Повесть у Чехова всегда близка к рассказу по типу отобранных событий. В фабульном отношении это целеустремленное сцепление событий – цепь эпизодов, которые создают впечатление важных вех в человеческой судьбе, связанной с судьбами всей русской жизни.

Сохранившиеся материалы к «роману», который превратился в повесть «Три года», наглядно показывают, что в чеховской прозе тяготение к широкому эпическому полотну совмещалось с привычным для Чехова следованием основному закону малых форм – лаконизму. «Мания на все короткое»[10] у него сохранилась на всю жизнь.

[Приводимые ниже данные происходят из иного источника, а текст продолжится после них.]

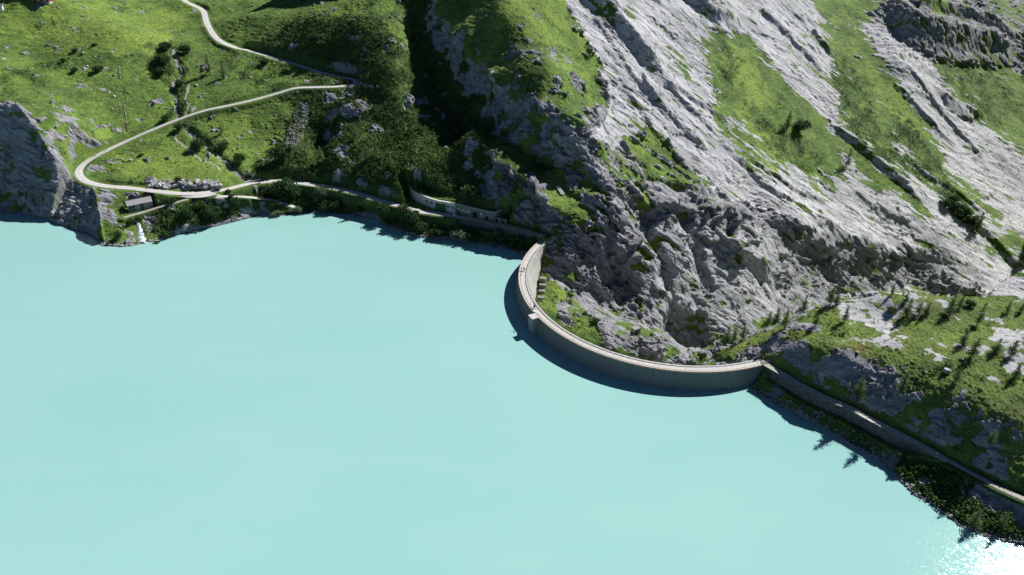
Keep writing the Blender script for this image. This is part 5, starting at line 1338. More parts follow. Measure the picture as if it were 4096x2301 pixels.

Работая над большими повестями 90-х годов, Чехов много размышлял о краткости, как об определенном эстетическом понятии. Достижение краткости для Чехова является необходимым этапом работы над произведением, без которого оно не может быть художественно совершенным. Когда на первом плане изображения оказывалось слишком много подробностей, то автор их просто изымал.Так, Чехов в письме к Е.М. Шавровой, 22 ноября 1894 года, советовал: «Вы наблюдательный человек, Вам жаль было бы расстаться с этими частностями, но что делать? Ими надо жертвовать ради целого. Таковы физические условия: надо писать и помнить, что подробности, даже очень интересные, утомляют внимание» (V, 336). Практически, той же заботой о «целом» продиктованы укоризненные слова Чехова в письме к Л.А. Авиловой, 15 февраля 1895 года: «Вы нагромоздили целую гору подробностей, и эта гора заслонила солнце» (VI, 25).